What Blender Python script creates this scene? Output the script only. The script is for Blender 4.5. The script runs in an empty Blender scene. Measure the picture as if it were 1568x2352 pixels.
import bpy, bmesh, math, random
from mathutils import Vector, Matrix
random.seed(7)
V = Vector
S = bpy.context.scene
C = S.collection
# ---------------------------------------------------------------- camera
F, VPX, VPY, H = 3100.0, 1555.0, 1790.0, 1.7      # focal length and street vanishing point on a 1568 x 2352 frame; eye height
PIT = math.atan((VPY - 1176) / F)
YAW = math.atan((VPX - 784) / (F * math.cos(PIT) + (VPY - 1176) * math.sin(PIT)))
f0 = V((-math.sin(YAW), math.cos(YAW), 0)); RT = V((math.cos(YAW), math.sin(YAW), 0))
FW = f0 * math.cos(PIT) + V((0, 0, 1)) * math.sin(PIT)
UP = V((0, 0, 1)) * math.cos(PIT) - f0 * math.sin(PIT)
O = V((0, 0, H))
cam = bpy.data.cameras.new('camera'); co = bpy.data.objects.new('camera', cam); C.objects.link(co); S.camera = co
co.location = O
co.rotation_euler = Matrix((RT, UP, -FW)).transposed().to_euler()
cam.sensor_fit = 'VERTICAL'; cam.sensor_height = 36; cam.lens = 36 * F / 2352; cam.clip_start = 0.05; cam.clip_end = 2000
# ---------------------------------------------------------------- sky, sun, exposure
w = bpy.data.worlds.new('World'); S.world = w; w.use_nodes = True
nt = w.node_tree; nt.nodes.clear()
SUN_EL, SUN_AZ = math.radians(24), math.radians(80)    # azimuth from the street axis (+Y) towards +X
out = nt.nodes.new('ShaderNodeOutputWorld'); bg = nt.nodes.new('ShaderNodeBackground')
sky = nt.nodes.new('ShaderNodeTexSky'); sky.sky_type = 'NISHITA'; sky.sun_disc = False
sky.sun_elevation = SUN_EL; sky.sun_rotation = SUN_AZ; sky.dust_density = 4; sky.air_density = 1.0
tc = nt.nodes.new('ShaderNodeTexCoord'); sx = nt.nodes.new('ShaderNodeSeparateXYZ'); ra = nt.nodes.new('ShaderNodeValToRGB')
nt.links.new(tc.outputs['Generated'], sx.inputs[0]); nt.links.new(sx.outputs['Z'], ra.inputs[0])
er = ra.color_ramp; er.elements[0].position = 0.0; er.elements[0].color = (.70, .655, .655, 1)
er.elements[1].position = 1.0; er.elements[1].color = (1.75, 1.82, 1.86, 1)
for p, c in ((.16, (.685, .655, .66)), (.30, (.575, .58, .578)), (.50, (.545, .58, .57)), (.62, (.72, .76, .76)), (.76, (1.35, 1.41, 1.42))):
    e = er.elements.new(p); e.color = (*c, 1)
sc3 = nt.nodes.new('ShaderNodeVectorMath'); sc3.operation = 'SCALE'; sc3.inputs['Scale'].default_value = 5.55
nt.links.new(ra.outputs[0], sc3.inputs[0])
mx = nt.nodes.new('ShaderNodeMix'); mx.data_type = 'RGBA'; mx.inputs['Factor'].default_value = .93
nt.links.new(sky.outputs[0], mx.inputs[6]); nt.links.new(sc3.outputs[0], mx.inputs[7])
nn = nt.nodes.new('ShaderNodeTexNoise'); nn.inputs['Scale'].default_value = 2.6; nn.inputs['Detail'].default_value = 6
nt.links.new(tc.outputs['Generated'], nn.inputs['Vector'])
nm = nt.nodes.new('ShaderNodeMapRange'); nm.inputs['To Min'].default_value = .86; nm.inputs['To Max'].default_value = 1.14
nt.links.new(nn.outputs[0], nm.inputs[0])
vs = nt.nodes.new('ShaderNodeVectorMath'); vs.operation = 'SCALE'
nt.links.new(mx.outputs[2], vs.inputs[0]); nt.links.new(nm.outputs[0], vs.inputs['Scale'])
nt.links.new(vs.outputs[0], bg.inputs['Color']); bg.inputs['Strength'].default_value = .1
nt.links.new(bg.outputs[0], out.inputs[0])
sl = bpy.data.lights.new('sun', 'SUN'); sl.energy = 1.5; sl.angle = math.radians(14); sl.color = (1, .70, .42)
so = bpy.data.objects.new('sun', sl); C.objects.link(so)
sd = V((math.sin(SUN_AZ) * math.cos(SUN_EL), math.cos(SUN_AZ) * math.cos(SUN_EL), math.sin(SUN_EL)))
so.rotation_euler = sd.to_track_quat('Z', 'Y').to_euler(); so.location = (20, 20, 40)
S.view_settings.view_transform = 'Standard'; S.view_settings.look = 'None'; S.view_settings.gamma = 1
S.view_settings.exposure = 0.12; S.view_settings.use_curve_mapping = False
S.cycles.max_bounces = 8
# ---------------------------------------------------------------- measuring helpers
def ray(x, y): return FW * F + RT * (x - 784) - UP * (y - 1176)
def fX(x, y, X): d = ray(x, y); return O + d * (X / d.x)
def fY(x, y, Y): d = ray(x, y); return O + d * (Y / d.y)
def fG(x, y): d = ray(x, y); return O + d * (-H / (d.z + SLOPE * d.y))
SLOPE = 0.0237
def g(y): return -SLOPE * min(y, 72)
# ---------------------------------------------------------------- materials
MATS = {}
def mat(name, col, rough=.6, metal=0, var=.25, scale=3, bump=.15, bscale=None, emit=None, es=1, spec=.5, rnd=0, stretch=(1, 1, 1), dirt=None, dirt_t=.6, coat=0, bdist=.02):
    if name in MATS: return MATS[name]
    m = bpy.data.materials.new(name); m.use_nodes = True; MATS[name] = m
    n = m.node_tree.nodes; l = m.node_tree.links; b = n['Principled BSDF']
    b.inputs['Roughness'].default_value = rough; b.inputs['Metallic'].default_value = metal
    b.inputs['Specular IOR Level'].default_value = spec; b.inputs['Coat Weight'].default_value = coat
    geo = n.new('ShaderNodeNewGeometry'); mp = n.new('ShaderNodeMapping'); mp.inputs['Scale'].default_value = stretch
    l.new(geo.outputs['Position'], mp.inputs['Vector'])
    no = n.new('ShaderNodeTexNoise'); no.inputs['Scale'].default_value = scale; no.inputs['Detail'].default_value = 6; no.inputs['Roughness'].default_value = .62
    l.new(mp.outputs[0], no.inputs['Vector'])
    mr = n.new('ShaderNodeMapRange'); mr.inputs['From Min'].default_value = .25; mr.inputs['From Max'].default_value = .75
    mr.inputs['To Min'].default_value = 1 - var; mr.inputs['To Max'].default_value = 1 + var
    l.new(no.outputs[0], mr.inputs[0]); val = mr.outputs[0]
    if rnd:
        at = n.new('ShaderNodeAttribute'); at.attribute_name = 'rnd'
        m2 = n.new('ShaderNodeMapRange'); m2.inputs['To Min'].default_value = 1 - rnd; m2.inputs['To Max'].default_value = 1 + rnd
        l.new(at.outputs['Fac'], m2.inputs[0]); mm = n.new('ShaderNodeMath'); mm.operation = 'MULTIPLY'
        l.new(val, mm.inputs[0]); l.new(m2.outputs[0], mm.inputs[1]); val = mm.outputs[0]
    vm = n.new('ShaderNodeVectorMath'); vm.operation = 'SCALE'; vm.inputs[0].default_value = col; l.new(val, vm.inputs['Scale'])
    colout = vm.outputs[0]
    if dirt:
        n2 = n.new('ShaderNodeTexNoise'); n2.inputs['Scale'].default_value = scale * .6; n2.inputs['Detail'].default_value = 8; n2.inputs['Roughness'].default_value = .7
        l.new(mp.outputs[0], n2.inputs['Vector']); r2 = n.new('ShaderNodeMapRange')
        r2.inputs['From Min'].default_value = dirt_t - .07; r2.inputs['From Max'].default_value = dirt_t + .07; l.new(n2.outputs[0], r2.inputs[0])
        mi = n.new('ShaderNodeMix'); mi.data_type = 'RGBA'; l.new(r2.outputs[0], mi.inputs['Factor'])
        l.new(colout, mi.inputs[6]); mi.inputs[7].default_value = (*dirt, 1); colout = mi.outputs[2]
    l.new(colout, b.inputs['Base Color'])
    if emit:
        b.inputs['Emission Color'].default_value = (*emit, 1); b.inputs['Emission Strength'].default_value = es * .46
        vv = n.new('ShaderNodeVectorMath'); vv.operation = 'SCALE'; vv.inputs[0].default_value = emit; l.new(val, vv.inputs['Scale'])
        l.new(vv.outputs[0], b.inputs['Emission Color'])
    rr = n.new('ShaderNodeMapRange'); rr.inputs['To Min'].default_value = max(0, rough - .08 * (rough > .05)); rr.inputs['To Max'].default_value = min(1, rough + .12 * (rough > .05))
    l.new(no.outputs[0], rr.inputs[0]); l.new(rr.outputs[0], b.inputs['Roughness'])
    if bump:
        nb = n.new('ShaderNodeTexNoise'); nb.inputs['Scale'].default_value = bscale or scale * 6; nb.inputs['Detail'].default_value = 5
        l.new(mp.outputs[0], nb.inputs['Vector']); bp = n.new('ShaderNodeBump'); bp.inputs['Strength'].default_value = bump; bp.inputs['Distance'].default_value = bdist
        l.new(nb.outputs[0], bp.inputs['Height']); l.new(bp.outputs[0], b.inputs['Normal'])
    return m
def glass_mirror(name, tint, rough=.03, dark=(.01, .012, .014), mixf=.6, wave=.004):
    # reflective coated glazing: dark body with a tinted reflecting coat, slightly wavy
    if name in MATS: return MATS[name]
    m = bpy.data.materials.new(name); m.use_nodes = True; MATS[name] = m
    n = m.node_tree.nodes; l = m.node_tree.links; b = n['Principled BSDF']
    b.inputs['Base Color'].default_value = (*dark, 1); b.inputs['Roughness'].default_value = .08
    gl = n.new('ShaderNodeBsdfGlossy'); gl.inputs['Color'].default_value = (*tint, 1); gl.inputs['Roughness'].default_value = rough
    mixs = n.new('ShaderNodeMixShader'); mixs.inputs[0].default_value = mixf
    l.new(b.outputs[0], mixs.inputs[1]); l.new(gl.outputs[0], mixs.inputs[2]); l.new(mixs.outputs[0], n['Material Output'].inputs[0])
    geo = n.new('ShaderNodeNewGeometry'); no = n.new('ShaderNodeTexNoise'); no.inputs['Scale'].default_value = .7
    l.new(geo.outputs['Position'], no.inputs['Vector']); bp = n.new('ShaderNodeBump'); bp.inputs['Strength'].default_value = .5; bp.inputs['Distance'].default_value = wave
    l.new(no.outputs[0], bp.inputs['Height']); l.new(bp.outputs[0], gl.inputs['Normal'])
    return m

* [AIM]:
Find and count the lines of the data that include the string "scene", and report that figure by itself.

* [SOLUTION TO THIS EXERCISE]:
2